### Exercise
Which lines run from the first one up to and including the one with "sun.rotation_euler = SUN_DIR.to_track_quat('Z', 'Y').to_euler()"? Print exactly those.

### Supplied material
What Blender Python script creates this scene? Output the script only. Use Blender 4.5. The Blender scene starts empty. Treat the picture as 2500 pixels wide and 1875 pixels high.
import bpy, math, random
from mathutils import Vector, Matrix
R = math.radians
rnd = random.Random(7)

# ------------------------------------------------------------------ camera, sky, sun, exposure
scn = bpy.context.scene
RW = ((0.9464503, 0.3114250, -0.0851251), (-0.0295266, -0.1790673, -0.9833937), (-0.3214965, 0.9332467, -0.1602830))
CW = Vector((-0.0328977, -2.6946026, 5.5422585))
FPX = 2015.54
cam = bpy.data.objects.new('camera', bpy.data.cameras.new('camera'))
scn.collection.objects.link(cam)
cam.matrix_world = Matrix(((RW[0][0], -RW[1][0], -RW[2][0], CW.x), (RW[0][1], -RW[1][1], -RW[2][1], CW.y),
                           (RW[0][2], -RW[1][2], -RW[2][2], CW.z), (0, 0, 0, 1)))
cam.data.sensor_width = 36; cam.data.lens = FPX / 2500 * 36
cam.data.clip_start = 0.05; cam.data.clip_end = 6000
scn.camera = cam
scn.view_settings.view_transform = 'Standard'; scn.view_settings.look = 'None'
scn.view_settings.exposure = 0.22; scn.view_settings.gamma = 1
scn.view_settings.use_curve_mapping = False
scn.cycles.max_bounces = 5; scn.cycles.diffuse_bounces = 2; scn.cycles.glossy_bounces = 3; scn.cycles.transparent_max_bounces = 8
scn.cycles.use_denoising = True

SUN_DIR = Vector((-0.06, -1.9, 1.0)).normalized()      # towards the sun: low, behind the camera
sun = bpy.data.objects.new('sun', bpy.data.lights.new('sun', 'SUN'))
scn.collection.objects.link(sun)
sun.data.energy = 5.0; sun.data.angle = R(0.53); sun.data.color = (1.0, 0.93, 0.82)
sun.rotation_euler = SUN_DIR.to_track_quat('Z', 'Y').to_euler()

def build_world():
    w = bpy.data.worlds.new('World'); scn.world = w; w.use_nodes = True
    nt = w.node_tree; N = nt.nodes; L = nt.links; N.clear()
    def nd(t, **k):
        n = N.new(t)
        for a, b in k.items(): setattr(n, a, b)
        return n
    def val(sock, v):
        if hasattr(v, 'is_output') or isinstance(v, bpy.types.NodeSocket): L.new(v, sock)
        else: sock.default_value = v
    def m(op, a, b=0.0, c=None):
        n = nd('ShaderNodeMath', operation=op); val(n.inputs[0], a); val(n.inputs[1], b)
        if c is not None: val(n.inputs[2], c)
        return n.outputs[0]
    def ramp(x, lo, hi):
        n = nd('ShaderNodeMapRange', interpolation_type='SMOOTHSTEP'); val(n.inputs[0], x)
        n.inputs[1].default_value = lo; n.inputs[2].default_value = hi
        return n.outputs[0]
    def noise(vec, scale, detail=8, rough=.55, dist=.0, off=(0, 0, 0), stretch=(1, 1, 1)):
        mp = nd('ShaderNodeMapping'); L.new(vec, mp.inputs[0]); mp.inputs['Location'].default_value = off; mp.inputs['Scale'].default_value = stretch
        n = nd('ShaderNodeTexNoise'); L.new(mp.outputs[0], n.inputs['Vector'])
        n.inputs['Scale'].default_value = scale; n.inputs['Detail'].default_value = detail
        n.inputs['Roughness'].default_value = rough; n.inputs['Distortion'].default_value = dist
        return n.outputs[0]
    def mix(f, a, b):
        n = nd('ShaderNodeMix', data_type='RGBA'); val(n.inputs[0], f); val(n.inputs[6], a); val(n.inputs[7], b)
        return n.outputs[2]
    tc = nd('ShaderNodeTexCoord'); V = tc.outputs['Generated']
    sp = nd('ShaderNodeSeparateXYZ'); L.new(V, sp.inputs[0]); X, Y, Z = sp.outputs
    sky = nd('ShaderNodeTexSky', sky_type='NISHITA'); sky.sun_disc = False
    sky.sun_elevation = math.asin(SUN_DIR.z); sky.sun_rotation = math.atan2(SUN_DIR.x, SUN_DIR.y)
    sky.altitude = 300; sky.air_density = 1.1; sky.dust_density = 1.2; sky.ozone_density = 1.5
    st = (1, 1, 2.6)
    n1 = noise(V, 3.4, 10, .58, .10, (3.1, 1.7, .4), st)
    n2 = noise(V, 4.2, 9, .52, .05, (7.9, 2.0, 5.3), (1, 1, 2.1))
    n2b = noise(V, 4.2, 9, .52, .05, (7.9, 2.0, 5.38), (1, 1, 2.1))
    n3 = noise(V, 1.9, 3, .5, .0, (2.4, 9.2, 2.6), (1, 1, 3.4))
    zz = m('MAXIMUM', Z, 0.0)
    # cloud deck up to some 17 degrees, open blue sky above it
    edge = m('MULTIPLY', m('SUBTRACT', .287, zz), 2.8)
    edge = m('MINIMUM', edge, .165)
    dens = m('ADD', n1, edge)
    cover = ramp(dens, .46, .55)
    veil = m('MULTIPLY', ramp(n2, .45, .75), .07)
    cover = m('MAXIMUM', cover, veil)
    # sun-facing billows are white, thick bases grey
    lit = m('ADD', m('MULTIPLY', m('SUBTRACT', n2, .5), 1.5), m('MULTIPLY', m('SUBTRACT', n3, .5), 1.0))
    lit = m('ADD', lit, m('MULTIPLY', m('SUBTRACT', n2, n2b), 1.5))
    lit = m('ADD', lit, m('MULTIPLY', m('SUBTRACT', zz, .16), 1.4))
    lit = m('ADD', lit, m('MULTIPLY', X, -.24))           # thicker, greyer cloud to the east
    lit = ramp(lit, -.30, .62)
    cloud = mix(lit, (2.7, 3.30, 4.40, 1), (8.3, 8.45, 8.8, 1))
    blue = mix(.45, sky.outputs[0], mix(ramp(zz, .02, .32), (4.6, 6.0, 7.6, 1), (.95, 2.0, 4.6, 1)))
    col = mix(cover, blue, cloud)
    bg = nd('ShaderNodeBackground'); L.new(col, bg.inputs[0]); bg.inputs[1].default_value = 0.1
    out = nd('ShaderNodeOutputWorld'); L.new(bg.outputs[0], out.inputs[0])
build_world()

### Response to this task
What Blender Python script creates this scene? Output the script only. Use Blender 4.5. The Blender scene starts empty. Treat the picture as 2500 pixels wide and 1875 pixels high.
import bpy, math, random
from mathutils import Vector, Matrix
R = math.radians
rnd = random.Random(7)

# ------------------------------------------------------------------ camera, sky, sun, exposure
scn = bpy.context.scene
RW = ((0.9464503, 0.3114250, -0.0851251), (-0.0295266, -0.1790673, -0.9833937), (-0.3214965, 0.9332467, -0.1602830))
CW = Vector((-0.0328977, -2.6946026, 5.5422585))
FPX = 2015.54
cam = bpy.data.objects.new('camera', bpy.data.cameras.new('camera'))
scn.collection.objects.link(cam)
cam.matrix_world = Matrix(((RW[0][0], -RW[1][0], -RW[2][0], CW.x), (RW[0][1], -RW[1][1], -RW[2][1], CW.y),
                           (RW[0][2], -RW[1][2], -RW[2][2], CW.z), (0, 0, 0, 1)))
cam.data.sensor_width = 36; cam.data.lens = FPX / 2500 * 36
cam.data.clip_start = 0.05; cam.data.clip_end = 6000
scn.camera = cam
scn.view_settings.view_transform = 'Standard'; scn.view_settings.look = 'None'
scn.view_settings.exposure = 0.22; scn.view_settings.gamma = 1
scn.view_settings.use_curve_mapping = False
scn.cycles.max_bounces = 5; scn.cycles.diffuse_bounces = 2; scn.cycles.glossy_bounces = 3; scn.cycles.transparent_max_bounces = 8
scn.cycles.use_denoising = True

SUN_DIR = Vector((-0.06, -1.9, 1.0)).normalized()      # towards the sun: low, behind the camera
sun = bpy.data.objects.new('sun', bpy.data.lights.new('sun', 'SUN'))
scn.collection.objects.link(sun)
sun.data.energy = 5.0; sun.data.angle = R(0.53); sun.data.color = (1.0, 0.93, 0.82)
sun.rotation_euler = SUN_DIR.to_track_quat('Z', 'Y').to_euler()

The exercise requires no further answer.